The gore here brings more giggles than groans even though this retelling of the Mary Shelley story where Dr. Frankenperv (Udo Kier) builds up the body count in order to find the perfect mate to build the perfect Serbian future. He comes along the troubled Srdjan Zelenovic who is hiding his sexuality by intending to join the monastery, but a night out with buddy Joe Dallesandro ends up with Zelenovic decapitated and his head attached to another body in hopes for becoming the perfect man. Dallesandro ends up as the plaything of Monique van Vooren, Kier's wife and sister and the mother of his two children. The bloodshed flows aplenty in this gorefest that has a beautiful atmosphere and a sweet musical score but like it's follow up, Andy Warhol's Dracula, an inappropriate sense of comedy that makes you wonder what kind of drugs director / writer Paul Morrissey was on.
Certainly, this has the initial look of the Hammer films, but they were never as filled with ooszng guts and squirting blood as this is. While I did find myself looking away from the screen time to time, I was also laughing at the same time, an inappropriate reaction to what is supposed to make you go "eew". Van Voreen, reminding me of stage actress Carrie Nye, is a delightfully ribald character, obviously caring more about her sexual encounters than her own children and her blood thirsty brother / husband. A scene with Kier making love to a female corpse will have heads shaking and eyes rolling, and the laughter that follows seems inappropriate. For a film with a romantic structure, it is tactless, but it is indeed a piece of art, one that you might regret enjoying even though it does have many lovely moments.
That Unusual Film
In Serbia, Baron Frankenstein (Udo Kier) lives with the Baroness and their two children. He dreams of a super-race, returning Serbia to its grand connections to ancient Greece. In his laboratory, assisted by Otto, he builds a desirable female body, but needs a male who will be super-body and super-lover.

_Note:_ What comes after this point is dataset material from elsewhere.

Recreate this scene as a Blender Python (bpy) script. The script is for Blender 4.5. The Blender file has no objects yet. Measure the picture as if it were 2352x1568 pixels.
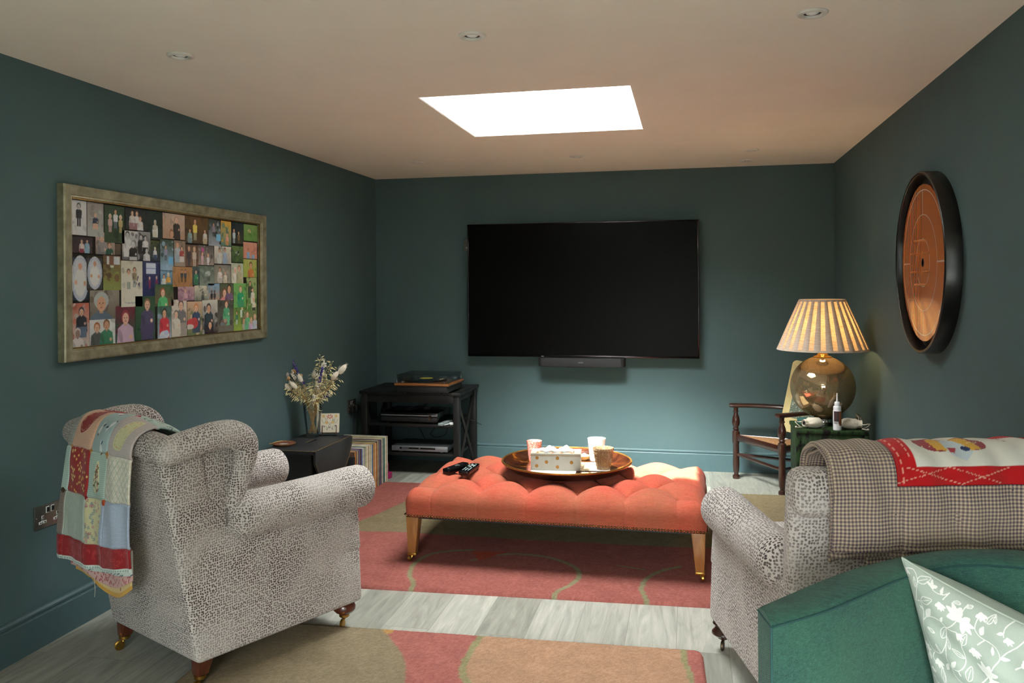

Although the film is something of a cult piece, and contains raw sexuality that respectable films would not have, it actually has some notable names attached. Screenwriter Tonino Guerra (1920-2012) is better known as the author of Fellini's "Amarcord" and Antonioni's "Blowup", for example. The producers were also notable for their contributions to Italian cinema.
Ian Jane wrote, "Flesh for Frankenstein is a morbid and grotesque comedy that won't be to everyone's taste but that does deliver some interesting humor and horror in that oddball way that Morrissey has." Yep, that more or less says it all. Not a great film, maybe not even a great horror film, but a strange piece of gory camp.